Putting it another way, the money you pay every month goes to pay these four things:
Principal
Interest
Taxes
Insurance

On the day you signed the mortgage, the Principal and Interest you pay every month is “fixed”. The taxes and insurance can vary wildly.

Long and short of it is a fixed rate mortage locks in the Principal and Interest payments you pay each month on your home for the duration of the loan. Escrow is paid in addition to this and tacked onto your mortgage payment. It pays for your property taxes and/or homeowner’s insurance each year. These things are not “fixed” and both are likely to increase over time resulting in an increased escrow amount you owe each year.

Why can’t you just pay the property taxes and insurance directly?

IIRC it’s because the mortgage company, being the “owner” of your house, has an interest in you having it insured and paying proper taxes. So it’s a stipulation of many mortgage loans that you pay them and they pay the taxes and insurance, so they can keep an eye on you.

Mortgage lenders like to have escrow or impound accounts to protect their collateral by making sure that you have basic insurance and don’t default on your taxes. Lenders will often require them, or make you jump through a lot of hoops not to have one. There is a federal statute limiting how much a lender may require to be held in an escrow account (RESPA), but many laws concerning them differ from state to state. Some states, CA for instance, require lenders to pay interest on the funds held in escrow. The result of that is that you get a 1099-INT every year from your mortgage lender with a trivial little dab of interest income listed on it.

Oddly enough, escrow accounts were often NOT attached to the sort of loans which caused the subprime debacle. When the lender intends to write an extremely bad loan, package it in a mortgage backed security, and stick someone else with the default, they don’t really care about protecting their collateral. Not attaching the escrow allowed them to present a smaller payment to an unknowledgeable buyer who would forget to factor in property taxes and insurance into their costs.

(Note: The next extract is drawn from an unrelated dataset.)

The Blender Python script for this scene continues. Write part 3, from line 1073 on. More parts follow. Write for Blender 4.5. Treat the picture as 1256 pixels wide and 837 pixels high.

I have paid mine directly on the two mortgages I have had since moving to the US. Maybe what you can do varies by state and by mortgage company. And possibly by the amount of equity you have versus mortgage - mine was about a 50% mortgage.

I think state law is the main issue. I paid well over 50% down, and wound up with an escrow account. To be honest, I didn’t make an issue out of it, since I don’t consider it that big a deal, so maybe I could have avoided it. There’s some measure of convenience in not having to make separate payments to the government and your insurance company. And at least this state makes them pay interest on it, not that it’s anything but symbolic at current rates.

When I had bought my first house in 1986 I was required to pay into an escrow account to cover property taxes and homeowner’s insurance. Years later when I refinanced I was given the option of having an escrow account or just paying the insurance and property tax myself, so I set up my own private “escrow account” into which I put the same amount I had been paying to the mortgage company, and kept the interest on that account for myself.

When I recently bought a townhouse I was once again required to pay into an escrow account. However, the broker said that in a few months I should talk to the bank about making arrangements to drop the escrow account payments. Since the mortgage is only 30% of the total purchase price, the bank would be willing to do this then, but trying to get the escrow requirement waived at the closing would have required paying a fee.

That must differ from bank to bank or state to state. For me…if my tax bill last year was $4000, my escrow will accrue $4000 over the course of this year. At the end of the year they send a check to me, made out to the city for $4000. If my property tax is higher then that, I cough it up, out of pocket, on the spot. Then, next year they’ll adjust the escrow to the new amount (I think, I mean I know I have to come up with the extra for this year, I’m not sure how or when they recalculate the new amount).